Just passing along info. so don't kill the messenger.
How controllable was QF32 during the emergency?
November 21, 2010 – 11:33 am, by
Ben Sandilands
There have been some fairly dramatic claims made about the controllability of QF32 after the disintegration of the inboard No2 Rolls-Royce Trent 900 engine on November 4 after it took off from Singapore for Sydney.
While I was travelling and out of communications Airbus released a statement on this.
It has been described, I think fairly, as ‘defensive’ by some observers. But it is also a reason to use some common sense in considering this gravely serious in-flight incident.
Here is the Airbus statement:
A380 / RR TRENT 900 – QANTAS VH-OQA INCIDENT ON 4th NOVEMBER 2010.
FROM : AIRBUS FLIGHT SAFETY DEPARTMENT TOULOUSE
Subject: A380 / RR Trent 900 – Qantas VH-OQA incident on 4th November 2010
Our ref.: QF32 AIT 3, dated 17th November 2010
This AIT is an update of the AIT 2 following the in-flight engine failure during flight QF32 from Singapore to Sydney, on 4th November 2010.
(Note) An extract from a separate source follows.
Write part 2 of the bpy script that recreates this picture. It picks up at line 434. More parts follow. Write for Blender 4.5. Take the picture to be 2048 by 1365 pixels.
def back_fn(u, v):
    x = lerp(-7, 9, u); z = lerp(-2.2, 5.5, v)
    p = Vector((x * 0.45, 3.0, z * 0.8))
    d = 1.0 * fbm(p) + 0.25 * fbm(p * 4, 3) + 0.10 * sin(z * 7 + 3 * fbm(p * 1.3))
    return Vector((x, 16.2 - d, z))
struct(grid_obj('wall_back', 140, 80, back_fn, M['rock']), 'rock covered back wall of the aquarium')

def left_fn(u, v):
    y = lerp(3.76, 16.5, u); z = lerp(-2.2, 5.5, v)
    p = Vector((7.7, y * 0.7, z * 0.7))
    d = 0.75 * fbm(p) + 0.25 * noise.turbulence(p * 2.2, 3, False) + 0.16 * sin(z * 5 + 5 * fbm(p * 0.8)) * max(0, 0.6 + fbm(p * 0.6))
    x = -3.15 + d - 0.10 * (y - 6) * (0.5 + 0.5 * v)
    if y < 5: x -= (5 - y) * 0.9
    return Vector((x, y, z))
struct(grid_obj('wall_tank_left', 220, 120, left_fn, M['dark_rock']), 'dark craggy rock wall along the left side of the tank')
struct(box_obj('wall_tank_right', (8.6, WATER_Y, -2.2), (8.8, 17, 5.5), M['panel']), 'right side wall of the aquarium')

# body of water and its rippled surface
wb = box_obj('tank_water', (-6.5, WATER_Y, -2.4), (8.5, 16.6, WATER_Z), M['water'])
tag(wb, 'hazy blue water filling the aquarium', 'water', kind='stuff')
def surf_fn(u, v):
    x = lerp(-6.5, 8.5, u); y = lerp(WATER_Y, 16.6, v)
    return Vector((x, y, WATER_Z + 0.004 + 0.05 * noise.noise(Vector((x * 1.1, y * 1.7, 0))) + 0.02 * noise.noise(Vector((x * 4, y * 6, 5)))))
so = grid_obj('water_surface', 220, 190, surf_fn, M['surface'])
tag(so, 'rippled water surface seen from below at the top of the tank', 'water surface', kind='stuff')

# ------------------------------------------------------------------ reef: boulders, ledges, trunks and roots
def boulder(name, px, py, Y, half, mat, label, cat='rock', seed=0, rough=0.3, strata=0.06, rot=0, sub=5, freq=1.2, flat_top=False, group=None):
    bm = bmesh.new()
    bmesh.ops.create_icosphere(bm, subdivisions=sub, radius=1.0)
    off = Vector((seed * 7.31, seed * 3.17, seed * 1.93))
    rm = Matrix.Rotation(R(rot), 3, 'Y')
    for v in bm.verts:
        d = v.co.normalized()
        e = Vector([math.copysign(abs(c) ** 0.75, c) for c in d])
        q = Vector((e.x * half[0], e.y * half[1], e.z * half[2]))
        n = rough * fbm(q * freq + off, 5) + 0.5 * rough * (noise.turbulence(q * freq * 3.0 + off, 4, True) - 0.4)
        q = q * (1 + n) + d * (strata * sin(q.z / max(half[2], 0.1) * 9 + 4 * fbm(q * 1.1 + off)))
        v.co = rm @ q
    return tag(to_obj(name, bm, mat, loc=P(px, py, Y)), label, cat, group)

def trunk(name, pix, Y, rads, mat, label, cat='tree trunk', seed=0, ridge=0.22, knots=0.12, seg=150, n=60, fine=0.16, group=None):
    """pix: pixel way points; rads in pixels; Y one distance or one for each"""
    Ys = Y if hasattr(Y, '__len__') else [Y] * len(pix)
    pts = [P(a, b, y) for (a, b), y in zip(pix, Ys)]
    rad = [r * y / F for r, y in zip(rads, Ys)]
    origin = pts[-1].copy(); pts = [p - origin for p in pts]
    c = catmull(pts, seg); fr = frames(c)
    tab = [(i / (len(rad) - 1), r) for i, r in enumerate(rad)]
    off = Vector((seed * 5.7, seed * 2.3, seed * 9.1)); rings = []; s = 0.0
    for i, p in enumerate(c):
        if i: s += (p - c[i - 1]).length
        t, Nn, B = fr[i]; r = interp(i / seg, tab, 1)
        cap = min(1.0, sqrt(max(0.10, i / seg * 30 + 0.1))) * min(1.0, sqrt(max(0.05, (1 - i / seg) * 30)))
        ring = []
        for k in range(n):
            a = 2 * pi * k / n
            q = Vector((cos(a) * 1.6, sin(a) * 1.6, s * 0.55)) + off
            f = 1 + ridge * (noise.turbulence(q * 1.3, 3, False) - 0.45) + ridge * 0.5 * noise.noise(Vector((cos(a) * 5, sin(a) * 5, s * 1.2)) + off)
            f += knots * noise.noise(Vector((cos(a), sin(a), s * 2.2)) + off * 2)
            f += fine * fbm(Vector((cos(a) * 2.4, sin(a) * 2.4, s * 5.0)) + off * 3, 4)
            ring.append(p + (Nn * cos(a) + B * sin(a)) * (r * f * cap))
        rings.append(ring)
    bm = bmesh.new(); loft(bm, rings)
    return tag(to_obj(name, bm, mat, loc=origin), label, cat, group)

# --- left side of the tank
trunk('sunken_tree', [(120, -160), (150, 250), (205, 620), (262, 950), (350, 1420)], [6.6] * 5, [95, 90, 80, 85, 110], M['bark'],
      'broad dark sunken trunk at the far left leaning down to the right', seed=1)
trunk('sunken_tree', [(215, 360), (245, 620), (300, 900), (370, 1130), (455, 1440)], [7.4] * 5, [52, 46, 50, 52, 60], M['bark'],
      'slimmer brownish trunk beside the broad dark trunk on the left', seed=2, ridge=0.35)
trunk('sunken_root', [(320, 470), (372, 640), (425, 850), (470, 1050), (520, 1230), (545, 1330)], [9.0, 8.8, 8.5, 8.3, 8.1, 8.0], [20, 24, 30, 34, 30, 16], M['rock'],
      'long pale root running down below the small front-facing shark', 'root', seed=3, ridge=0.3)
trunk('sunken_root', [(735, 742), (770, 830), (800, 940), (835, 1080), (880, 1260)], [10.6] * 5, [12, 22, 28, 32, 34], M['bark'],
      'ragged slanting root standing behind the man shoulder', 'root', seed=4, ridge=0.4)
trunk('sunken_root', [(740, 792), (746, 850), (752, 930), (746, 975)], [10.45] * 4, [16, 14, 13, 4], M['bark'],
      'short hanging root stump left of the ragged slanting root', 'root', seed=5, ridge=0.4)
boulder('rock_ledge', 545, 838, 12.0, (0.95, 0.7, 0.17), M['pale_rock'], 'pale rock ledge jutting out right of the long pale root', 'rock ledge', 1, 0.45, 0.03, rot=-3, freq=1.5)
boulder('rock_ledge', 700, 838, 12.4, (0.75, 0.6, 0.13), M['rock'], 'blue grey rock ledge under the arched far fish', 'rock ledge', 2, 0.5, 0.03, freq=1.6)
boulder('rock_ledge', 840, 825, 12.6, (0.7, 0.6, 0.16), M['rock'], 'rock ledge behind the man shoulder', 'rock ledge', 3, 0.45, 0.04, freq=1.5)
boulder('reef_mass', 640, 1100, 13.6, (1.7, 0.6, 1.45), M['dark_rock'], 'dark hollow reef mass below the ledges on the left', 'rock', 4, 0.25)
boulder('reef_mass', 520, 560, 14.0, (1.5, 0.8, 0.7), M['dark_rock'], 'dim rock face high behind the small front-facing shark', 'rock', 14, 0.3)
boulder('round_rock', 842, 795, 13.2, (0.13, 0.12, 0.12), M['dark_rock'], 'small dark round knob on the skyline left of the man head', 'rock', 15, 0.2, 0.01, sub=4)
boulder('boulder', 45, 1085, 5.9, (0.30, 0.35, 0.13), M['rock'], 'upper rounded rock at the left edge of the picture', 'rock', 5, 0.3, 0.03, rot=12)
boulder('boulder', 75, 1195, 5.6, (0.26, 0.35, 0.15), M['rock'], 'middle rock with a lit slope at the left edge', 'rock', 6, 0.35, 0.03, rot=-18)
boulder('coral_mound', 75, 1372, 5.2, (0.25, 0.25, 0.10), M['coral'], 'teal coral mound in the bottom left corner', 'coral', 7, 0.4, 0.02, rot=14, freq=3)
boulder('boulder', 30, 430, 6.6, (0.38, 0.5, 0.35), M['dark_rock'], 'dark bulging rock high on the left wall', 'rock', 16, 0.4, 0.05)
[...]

This AIT has been approved for release by the Australian Transport Safety Bureau (ATSB) who leads the on-going ICAO Annex 13 investigation.
The second RR inspection program applicable to the Trent 900 engine family and covered by EASA Engine Airworthiness Directive has been published allowing continuous operations of the fleet. Together with its partners, Airbus is providing support to the operators for engine logistics to minimize interruptions to the fleet.
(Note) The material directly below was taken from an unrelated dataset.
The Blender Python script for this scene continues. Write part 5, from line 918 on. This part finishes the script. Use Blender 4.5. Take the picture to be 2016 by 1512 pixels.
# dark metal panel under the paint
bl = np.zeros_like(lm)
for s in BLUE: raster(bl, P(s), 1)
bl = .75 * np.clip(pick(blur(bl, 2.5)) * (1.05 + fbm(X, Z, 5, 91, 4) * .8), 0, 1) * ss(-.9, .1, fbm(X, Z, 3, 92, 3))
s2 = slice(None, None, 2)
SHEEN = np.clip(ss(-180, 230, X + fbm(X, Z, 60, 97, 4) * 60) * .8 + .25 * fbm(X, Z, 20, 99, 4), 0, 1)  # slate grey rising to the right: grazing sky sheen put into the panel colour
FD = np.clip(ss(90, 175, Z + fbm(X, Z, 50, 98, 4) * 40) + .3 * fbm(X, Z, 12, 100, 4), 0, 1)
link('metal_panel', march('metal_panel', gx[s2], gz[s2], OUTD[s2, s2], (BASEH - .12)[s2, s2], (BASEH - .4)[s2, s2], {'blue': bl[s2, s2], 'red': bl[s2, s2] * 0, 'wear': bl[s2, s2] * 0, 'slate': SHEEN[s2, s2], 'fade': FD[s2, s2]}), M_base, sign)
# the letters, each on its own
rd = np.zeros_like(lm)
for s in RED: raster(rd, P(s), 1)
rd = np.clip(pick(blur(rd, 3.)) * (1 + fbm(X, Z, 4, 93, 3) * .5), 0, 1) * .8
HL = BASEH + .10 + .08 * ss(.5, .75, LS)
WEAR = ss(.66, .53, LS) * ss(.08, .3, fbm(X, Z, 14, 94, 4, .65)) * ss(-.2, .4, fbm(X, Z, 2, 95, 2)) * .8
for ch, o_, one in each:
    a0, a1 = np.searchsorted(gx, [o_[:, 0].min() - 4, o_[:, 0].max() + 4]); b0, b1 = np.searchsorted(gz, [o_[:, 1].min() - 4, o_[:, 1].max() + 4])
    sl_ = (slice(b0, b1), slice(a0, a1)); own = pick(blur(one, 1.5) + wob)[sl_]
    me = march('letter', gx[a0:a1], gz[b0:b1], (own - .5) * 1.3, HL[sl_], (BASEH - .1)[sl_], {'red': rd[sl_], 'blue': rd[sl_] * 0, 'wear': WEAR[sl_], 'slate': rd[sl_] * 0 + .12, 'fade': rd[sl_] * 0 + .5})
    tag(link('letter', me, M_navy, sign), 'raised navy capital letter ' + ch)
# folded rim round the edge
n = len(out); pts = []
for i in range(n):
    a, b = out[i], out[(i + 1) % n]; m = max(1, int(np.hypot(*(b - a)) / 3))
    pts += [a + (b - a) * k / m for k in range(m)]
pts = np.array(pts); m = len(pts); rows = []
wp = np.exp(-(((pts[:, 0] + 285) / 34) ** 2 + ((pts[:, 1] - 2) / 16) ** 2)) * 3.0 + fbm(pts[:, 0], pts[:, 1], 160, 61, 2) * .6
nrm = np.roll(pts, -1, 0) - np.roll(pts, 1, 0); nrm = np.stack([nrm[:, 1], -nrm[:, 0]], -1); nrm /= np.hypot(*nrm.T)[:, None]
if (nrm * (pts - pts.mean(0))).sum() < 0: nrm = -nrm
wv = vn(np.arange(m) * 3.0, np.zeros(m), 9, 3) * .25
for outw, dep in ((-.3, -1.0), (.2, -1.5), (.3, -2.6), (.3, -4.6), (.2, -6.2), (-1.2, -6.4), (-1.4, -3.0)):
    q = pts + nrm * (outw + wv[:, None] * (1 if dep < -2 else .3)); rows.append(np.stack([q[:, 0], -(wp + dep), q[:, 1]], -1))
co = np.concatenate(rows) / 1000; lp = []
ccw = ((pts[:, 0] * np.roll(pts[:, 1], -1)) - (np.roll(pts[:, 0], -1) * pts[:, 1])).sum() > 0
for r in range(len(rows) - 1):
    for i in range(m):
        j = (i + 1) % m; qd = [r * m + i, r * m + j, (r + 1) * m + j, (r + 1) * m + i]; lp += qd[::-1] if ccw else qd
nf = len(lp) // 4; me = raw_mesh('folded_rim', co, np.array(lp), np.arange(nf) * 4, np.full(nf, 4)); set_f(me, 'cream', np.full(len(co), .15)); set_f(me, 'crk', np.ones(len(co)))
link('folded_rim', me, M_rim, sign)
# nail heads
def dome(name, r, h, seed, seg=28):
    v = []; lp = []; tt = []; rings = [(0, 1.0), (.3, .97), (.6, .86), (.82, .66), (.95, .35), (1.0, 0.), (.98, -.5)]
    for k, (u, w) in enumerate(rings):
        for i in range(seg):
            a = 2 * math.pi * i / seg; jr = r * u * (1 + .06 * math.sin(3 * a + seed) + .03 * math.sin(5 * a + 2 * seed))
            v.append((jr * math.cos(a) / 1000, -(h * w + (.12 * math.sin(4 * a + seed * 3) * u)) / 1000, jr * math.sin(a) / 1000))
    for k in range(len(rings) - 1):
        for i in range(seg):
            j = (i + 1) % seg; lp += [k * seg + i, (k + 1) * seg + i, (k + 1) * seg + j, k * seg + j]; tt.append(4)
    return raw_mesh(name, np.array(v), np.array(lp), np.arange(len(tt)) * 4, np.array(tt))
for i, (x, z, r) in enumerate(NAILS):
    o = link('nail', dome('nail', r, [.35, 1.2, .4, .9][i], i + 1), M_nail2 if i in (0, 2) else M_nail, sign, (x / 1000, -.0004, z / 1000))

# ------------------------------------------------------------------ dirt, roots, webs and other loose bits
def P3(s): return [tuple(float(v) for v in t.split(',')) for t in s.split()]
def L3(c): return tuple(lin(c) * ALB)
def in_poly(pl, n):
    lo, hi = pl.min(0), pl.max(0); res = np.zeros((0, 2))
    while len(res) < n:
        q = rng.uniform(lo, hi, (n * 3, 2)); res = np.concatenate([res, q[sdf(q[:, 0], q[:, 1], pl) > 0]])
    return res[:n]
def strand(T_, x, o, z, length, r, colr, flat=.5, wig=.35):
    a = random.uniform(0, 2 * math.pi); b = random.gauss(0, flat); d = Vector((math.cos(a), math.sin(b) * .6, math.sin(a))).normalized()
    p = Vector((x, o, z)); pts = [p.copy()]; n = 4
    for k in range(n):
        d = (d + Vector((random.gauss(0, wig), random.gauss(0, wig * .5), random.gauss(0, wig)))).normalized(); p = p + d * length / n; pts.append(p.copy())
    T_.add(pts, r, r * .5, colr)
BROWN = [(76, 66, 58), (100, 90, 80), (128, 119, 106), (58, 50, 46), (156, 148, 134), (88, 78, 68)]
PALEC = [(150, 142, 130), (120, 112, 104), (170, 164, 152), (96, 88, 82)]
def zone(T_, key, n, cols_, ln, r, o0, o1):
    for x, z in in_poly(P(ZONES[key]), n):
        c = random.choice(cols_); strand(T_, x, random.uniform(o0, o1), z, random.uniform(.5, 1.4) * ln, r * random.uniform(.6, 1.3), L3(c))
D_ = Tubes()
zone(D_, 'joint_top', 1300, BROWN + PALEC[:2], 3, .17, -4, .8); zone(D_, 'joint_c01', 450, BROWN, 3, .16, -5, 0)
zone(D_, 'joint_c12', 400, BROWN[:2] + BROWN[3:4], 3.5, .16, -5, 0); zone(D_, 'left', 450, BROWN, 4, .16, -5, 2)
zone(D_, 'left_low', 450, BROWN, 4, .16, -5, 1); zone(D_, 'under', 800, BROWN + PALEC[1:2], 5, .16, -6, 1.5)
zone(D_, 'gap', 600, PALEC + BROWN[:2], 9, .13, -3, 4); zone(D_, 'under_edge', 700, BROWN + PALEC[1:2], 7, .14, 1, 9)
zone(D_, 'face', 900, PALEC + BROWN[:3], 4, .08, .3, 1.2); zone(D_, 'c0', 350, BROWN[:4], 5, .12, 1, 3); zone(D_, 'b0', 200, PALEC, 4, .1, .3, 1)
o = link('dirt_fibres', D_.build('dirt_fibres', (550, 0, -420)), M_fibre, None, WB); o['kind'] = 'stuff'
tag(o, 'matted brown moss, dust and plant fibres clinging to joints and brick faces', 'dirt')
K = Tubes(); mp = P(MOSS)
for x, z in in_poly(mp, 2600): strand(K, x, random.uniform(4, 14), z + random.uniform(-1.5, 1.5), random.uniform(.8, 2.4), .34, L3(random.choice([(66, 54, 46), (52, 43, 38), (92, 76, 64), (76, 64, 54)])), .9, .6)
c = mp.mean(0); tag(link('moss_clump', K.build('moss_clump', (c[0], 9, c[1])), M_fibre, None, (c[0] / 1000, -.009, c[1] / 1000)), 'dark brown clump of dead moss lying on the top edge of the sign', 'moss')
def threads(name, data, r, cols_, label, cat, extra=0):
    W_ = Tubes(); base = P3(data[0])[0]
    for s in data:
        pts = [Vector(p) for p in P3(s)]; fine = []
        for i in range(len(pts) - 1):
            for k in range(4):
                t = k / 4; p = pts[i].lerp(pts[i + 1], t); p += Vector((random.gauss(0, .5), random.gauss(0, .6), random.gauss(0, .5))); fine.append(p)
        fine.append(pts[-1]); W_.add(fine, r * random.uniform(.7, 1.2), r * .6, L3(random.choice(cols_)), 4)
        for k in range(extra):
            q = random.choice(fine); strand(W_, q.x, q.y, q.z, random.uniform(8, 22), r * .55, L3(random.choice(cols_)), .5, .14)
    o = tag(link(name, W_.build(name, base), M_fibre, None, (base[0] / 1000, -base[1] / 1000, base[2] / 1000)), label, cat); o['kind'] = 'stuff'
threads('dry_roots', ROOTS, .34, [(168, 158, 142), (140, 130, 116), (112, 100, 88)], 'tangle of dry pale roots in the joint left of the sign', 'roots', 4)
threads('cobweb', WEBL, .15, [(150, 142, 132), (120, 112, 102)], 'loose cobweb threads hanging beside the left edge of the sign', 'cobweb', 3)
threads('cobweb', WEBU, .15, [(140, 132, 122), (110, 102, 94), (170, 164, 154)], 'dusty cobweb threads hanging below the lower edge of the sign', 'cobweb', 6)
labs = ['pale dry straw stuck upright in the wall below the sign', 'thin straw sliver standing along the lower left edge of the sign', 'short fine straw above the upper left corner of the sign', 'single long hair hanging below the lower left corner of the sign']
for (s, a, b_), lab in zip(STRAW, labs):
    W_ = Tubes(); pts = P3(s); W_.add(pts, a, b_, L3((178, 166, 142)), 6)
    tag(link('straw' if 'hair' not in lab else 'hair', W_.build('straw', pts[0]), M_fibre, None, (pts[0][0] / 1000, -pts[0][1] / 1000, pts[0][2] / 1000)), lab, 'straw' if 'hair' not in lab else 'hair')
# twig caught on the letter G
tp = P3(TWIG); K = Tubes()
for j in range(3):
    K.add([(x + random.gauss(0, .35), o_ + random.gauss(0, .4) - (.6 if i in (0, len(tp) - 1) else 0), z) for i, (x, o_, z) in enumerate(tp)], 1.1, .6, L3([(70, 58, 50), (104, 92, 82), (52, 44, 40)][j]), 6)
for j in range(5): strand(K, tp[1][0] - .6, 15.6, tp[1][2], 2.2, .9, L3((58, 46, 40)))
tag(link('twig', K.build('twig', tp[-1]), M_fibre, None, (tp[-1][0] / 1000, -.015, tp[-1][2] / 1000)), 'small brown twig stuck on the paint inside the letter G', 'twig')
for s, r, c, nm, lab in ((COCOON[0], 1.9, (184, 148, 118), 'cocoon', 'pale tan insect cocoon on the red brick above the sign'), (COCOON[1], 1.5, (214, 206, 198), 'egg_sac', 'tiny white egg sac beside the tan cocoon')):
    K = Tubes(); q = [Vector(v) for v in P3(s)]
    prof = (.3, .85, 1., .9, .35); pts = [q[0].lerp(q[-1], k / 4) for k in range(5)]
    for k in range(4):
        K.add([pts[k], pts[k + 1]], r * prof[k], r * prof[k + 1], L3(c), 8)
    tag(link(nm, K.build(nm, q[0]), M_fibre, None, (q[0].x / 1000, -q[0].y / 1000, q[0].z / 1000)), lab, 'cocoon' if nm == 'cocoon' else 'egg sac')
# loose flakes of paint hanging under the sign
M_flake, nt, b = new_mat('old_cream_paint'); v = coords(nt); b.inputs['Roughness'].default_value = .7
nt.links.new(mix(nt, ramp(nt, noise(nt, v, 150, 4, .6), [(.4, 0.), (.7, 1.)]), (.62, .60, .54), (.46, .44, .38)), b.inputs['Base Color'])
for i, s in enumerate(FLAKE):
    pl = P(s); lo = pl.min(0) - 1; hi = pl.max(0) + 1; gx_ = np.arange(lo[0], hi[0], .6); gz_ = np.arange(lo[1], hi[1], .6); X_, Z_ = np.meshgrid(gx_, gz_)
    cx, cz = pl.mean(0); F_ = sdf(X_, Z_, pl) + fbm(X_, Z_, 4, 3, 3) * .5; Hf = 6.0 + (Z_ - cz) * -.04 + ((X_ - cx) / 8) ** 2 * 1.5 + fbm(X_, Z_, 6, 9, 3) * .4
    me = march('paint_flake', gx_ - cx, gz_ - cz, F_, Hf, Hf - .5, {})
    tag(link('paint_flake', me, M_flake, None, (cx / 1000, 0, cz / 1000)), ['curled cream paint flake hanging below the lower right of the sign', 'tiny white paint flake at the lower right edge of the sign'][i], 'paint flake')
One single high energy fragment is considered from a certification requirement viewpoint. The damage assessment has established that the IPT disk released 3 different high energy fragments, resulting in some structural and systems damage, with associated ECAM warnings. Therefore the crew had to manage a dynamic situation.
Despite the situation, amongst the various available systems supporting the crew to operate the aircraft and return safely to Singapore were:
- Flaps remained available (slats were jammed retracted).
- All flight control surfaces remained available on the pitch and yaw axis.
- The roll control was ensured through: (a) on the left wing: inner aileron, spoilers 1, 3, 5 and 7; (b) on the right wing: mid and inner ailerons, spoilers 1, 3, 5, 6 and 7.
- The flight control laws reverted to Alternate law due to the loss of the slats and of some roll control surfaces. Normal law was kept on longitudinal and lateral axes.
- Flight envelope protections were still active.
- The autopilot was kept engaged till about 700 feet Radio Altimeter, time at which the crew took over manually. Flight Directors were ON.
- Manual control of engines 1, 3 & 4 was maintained till aircraft stop.
- Landing in SIN took place about 1 hour 40 minutes after the engine 2 failure with flaps in
configuration 3.
- Normal braking was available on both body landing gears with antiskid, and alternate braking without antiskid on both wing landing gears. The crew modulated braking in order to stop close to emergency services.
- After the aircraft came to a stop, the reason engine 1 could not be shut down has been determined: 2 segregated wiring routes were cut by 2 out of the 3 individual disk debris.
It would have been useful if Airbus had gone into more detail about any problems that were occurring in the capacity of the damaged airliner to transfer fuel between tanks, or in fact, the need to do so during what was a very cool headed and methodical handling of the stricken flight by its pilots.
However it ought to be obvious that the pilots were always aware of the fundamentals of maintaining stable flight while they dealt with the exceptional situation that they were in. The flight remained within the required control envelopes until it landed, and stopped where the crew wanted it to stop, beside the fire engines.
To infer that there was a risk of the centre of gravity causing them to lose control is obviously silly, since were managing all of the many risks that had arisen in a logical but timely manner, and they touched down when they chose to, and stopped where they chose to.
None of which is to say that the experiences of the QF32 won’t result in subsequent changes to the A380 to deal with such a catastrophic engine failure in the future. But the first step is to drag the mystery of what Rolls-Royce did to these engines, and why, and even to which ones, out in the open, and fix them.